世界選手権王者として臨んだ92年バルセロナオリンピック(五輪)。柔道競技最終日。北海道・白糠町出身の越野忠則は日本のトリとして金メダルの期待を背に畳に上ったが、準決勝でグセイノフ(アゼルバイジャン)に敗れた。「力と力で勝負しようと思ったけど、去年よりずっと強くなっていた。おれより強いのがいたということだ」。潔く負けを認め、直後の3位決定戦を制した。柔道では北海道勢男子初のメダルを獲得した。

91年の世界選手権(スペイン)で初の世界一。白糠町で生まれ小学3年で競技を始めた道産子は、84年ロサンゼルス五輪60キロ級金の細川伸二の後継「ポスト細川」と称された。五輪開催年の92年5月、全日本選抜体重別で一本負けし、国内で約3年ぶりに敗れた。
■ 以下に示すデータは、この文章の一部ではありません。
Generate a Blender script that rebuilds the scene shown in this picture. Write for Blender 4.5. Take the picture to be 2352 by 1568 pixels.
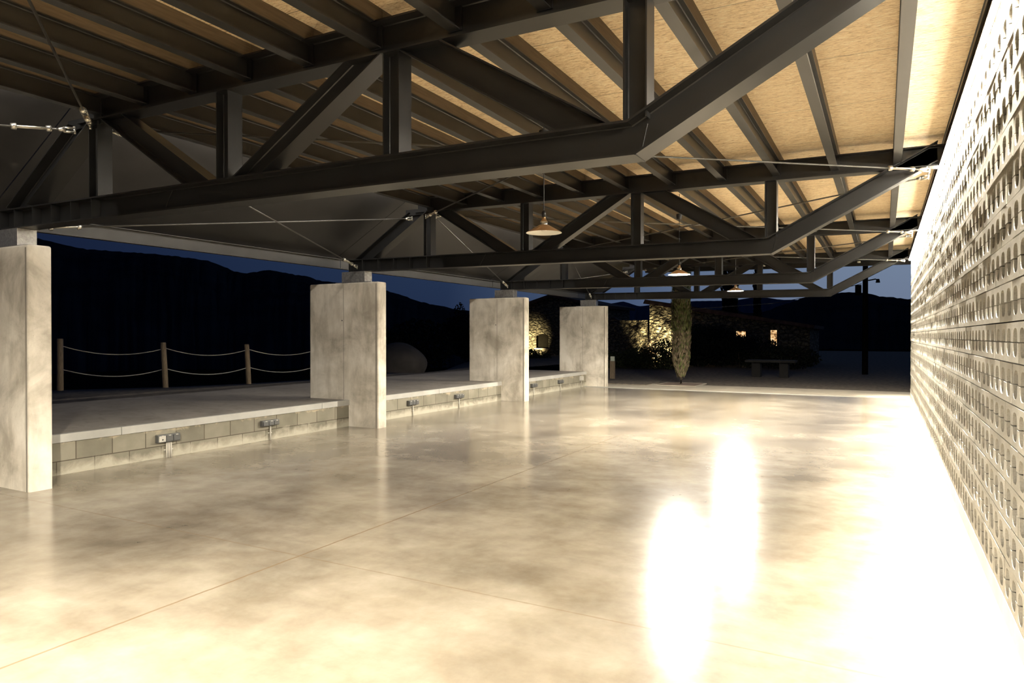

「あの負けで、以前の僕の柔道に戻ることができた」。五輪では積極果敢な柔道を見せ、帰国後は「生涯で最高の戦いができた」と振り返った。

一度は「(4年後の)アトランタではまだ30歳。やれると思う」と語ったが、引退。翌93年からは国際武道大(千葉)のコーチとなり、現在は同大男子部監督として指導にあたる。